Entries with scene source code

⁂

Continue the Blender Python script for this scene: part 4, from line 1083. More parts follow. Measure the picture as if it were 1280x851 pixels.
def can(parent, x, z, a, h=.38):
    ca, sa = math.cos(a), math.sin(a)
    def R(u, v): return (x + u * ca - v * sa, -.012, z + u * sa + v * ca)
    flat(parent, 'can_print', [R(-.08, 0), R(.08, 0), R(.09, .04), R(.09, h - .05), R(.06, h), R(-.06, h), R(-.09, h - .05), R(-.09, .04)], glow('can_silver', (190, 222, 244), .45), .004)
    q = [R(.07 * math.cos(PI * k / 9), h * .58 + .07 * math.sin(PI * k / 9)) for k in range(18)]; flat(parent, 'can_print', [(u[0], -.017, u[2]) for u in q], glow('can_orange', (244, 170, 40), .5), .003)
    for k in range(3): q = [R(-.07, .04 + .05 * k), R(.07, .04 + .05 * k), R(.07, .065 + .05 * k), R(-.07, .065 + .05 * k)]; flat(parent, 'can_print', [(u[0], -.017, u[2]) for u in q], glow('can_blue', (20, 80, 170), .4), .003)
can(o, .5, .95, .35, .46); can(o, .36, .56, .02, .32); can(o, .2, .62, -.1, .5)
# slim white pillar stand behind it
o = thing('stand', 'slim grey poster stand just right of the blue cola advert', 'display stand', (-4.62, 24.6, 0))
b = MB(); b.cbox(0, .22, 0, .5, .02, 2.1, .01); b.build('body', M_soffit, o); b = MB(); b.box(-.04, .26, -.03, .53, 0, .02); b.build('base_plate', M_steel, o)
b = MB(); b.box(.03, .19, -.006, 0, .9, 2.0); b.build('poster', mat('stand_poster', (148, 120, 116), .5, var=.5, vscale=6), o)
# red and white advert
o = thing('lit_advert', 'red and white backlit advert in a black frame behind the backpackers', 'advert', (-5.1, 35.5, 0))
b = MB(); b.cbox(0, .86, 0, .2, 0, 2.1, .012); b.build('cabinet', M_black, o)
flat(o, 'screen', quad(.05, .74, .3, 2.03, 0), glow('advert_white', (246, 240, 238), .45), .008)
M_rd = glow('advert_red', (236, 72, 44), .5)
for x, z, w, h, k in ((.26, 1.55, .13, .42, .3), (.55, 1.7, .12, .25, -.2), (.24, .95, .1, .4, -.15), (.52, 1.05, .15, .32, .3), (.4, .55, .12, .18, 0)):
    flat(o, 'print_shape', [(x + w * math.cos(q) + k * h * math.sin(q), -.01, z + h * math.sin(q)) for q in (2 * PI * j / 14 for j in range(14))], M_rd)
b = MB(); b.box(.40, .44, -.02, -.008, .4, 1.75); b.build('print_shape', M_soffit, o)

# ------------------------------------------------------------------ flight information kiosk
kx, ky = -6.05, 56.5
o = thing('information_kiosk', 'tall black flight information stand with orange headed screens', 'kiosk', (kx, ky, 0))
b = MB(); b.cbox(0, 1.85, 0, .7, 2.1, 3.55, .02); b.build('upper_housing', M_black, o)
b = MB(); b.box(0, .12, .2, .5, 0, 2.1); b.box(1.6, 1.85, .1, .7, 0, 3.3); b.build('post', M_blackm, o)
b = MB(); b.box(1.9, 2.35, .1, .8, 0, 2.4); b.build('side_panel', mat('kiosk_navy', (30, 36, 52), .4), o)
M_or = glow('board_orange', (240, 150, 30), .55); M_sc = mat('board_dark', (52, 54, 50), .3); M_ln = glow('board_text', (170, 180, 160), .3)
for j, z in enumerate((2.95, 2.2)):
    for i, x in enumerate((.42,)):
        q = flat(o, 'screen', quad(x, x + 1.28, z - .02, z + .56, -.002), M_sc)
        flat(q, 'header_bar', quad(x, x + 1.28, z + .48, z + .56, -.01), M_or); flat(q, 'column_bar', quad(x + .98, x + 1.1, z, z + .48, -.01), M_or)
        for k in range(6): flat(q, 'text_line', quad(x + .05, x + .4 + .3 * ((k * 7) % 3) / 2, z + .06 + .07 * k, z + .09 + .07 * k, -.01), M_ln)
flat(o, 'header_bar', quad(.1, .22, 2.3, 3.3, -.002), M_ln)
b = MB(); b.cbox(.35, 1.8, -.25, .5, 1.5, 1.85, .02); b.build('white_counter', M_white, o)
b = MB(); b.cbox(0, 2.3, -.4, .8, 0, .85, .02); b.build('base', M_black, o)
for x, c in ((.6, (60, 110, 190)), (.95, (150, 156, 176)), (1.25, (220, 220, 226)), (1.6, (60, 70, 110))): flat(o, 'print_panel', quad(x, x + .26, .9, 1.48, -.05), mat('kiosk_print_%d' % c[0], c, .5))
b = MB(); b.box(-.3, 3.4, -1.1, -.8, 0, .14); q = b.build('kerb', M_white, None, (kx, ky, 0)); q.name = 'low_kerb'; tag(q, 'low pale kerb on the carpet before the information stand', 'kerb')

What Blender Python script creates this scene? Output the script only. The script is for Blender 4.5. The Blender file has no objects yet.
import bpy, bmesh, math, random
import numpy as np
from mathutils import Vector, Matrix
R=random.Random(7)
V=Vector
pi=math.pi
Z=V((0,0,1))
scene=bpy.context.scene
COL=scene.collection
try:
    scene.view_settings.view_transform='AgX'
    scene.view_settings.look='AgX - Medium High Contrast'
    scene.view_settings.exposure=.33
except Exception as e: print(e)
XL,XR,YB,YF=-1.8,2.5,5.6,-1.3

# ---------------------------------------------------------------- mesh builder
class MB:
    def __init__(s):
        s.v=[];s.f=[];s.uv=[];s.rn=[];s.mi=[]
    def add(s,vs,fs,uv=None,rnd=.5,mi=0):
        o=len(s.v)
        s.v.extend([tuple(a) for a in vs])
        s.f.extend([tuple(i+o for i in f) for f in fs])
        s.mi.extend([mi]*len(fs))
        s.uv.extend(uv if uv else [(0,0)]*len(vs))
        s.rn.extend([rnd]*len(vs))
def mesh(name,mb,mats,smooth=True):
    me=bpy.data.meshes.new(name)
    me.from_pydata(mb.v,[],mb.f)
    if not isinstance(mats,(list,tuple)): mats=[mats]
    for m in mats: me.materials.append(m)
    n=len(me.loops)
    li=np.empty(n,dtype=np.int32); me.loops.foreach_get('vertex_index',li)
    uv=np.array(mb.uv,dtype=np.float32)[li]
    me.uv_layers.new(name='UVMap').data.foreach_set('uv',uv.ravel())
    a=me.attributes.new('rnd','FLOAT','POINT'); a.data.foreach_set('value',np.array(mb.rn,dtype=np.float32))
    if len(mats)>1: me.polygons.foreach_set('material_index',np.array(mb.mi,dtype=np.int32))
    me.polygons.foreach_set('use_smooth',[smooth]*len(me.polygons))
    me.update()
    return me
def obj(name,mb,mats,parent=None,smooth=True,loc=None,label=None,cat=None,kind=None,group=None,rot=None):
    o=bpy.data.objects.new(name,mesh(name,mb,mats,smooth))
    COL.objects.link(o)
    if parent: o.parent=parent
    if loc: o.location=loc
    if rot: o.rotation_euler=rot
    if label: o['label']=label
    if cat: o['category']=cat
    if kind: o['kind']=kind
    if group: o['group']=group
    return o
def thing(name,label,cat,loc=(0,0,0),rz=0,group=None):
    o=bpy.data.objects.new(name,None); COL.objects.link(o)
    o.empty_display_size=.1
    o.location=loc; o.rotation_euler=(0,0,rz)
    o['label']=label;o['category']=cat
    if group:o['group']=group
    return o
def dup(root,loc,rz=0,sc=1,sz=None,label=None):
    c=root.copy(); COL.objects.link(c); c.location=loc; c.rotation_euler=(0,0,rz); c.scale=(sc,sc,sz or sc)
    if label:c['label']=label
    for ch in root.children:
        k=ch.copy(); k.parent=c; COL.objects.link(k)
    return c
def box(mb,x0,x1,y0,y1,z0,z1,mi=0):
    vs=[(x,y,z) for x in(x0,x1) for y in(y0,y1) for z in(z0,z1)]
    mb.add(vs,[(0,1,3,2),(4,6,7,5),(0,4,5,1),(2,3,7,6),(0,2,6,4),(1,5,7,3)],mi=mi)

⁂

Using the entries shown above, reproduce verbatim the lines from the line bearing "What Blender Python" to the line bearing "XL,XR,YB,YF=-1.8,2.5,5.6,-1.3", inclusive.

Reply to the task ::
What Blender Python script creates this scene? Output the script only. The script is for Blender 4.5. The Blender file has no objects yet.
import bpy, bmesh, math, random
import numpy as np
from mathutils import Vector, Matrix
R=random.Random(7)
V=Vector
pi=math.pi
Z=V((0,0,1))
scene=bpy.context.scene
COL=scene.collection
try:
    scene.view_settings.view_transform='AgX'
    scene.view_settings.look='AgX - Medium High Contrast'
    scene.view_settings.exposure=.33
except Exception as e: print(e)
XL,XR,YB,YF=-1.8,2.5,5.6,-1.3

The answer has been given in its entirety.